Work to do:
Set down, please, exactly the lines below that run from the line with "Generate a Blender" to the line with "random.seed(7)", both lines included.

Items:
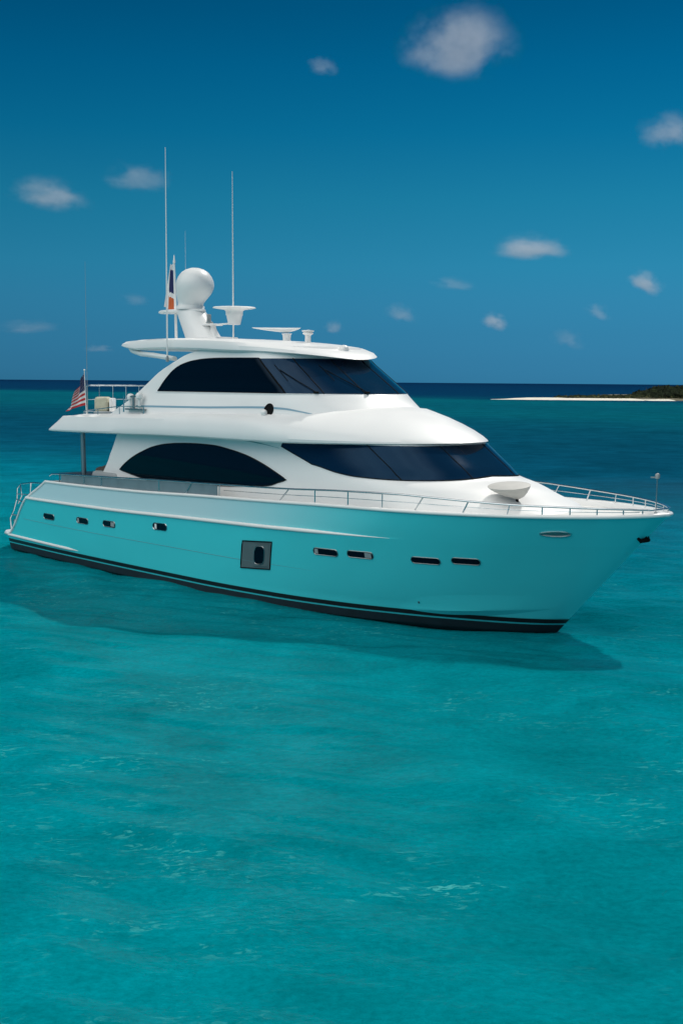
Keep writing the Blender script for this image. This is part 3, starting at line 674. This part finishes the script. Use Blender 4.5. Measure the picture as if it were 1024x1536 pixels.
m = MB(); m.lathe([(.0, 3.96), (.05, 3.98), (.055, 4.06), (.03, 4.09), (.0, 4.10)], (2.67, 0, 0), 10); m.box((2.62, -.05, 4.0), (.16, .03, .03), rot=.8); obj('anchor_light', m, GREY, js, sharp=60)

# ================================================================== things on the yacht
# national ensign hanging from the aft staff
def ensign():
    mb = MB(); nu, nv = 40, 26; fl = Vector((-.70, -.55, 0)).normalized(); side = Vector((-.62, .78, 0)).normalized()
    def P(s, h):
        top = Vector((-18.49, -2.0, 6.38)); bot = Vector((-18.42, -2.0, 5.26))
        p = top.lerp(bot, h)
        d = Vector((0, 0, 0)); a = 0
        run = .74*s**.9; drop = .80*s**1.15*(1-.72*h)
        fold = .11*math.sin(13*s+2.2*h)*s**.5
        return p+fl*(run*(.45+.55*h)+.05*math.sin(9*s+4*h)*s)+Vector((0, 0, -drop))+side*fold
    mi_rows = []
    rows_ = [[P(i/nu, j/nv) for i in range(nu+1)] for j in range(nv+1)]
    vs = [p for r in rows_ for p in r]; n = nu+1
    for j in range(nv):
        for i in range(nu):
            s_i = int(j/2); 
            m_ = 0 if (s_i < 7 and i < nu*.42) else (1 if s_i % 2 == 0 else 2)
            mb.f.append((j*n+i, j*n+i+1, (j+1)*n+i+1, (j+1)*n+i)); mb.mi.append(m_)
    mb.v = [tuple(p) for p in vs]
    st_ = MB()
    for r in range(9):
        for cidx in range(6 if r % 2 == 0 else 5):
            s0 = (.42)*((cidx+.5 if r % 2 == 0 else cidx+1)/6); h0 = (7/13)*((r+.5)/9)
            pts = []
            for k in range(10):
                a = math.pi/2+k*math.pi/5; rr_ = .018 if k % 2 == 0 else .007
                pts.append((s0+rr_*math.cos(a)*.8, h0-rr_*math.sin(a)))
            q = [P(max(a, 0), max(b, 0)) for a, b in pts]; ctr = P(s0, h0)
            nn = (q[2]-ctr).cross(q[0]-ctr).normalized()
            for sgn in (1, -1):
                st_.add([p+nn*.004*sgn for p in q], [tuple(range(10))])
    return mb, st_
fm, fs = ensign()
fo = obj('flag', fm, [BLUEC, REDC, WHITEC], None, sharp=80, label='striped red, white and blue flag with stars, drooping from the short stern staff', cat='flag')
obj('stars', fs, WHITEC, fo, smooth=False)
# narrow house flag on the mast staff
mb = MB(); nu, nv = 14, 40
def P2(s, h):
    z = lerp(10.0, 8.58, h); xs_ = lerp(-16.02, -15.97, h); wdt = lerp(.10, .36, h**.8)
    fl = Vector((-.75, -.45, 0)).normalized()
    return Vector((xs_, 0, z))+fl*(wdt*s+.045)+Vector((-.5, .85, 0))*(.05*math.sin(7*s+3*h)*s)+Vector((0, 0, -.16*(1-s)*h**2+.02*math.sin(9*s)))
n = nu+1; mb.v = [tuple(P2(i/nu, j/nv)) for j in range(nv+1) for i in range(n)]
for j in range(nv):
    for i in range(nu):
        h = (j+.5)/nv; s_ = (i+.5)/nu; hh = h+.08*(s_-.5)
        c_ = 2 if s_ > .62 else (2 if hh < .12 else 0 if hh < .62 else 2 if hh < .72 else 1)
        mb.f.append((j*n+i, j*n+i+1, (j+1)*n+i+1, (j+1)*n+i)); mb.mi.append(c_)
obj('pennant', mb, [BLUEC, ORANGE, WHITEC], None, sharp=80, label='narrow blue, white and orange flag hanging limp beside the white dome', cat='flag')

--

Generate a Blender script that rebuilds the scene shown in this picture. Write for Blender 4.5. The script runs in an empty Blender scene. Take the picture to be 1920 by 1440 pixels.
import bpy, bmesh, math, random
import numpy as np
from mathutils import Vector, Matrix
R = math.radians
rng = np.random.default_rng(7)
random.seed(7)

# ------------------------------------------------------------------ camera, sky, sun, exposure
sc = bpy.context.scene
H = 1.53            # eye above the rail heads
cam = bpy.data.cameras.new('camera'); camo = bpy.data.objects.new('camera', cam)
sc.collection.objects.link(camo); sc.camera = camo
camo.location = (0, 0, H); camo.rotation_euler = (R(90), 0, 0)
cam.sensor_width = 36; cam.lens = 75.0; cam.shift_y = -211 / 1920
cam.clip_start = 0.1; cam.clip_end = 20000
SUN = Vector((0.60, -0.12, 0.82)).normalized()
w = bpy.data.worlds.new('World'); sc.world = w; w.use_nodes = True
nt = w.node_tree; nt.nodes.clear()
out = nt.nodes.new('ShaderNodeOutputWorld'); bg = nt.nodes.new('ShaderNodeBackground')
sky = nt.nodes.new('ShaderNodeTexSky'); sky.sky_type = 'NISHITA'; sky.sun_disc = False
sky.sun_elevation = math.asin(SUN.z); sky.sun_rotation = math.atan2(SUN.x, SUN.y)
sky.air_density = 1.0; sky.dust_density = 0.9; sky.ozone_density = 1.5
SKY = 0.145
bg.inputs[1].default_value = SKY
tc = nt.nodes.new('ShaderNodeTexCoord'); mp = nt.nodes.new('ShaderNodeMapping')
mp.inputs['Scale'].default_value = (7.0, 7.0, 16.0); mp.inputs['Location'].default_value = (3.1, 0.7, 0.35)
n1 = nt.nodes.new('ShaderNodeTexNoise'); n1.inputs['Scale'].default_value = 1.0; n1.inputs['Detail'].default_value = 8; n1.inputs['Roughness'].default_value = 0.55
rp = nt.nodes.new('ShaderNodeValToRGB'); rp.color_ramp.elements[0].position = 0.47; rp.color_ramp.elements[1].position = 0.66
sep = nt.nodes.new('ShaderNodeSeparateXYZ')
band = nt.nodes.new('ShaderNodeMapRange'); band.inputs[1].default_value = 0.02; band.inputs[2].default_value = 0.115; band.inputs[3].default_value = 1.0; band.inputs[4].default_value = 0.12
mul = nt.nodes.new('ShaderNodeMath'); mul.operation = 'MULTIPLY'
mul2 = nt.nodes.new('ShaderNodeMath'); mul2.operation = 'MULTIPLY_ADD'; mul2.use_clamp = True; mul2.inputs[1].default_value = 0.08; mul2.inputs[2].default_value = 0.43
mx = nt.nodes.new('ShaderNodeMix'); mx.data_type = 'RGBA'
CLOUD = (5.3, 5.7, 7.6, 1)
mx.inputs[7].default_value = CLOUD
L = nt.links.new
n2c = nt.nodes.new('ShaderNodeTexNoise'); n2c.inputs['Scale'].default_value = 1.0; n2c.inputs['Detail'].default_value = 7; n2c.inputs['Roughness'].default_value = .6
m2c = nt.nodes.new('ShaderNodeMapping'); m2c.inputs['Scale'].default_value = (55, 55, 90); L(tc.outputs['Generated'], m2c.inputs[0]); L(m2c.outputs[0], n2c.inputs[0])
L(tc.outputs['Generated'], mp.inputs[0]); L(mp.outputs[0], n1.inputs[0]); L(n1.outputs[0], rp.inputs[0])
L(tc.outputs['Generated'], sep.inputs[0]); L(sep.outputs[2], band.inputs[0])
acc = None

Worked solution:
Generate a Blender script that rebuilds the scene shown in this picture. Write for Blender 4.5. The script runs in an empty Blender scene. Take the picture to be 1920 by 1440 pixels.
import bpy, bmesh, math, random
import numpy as np
from mathutils import Vector, Matrix
R = math.radians
rng = np.random.default_rng(7)
random.seed(7)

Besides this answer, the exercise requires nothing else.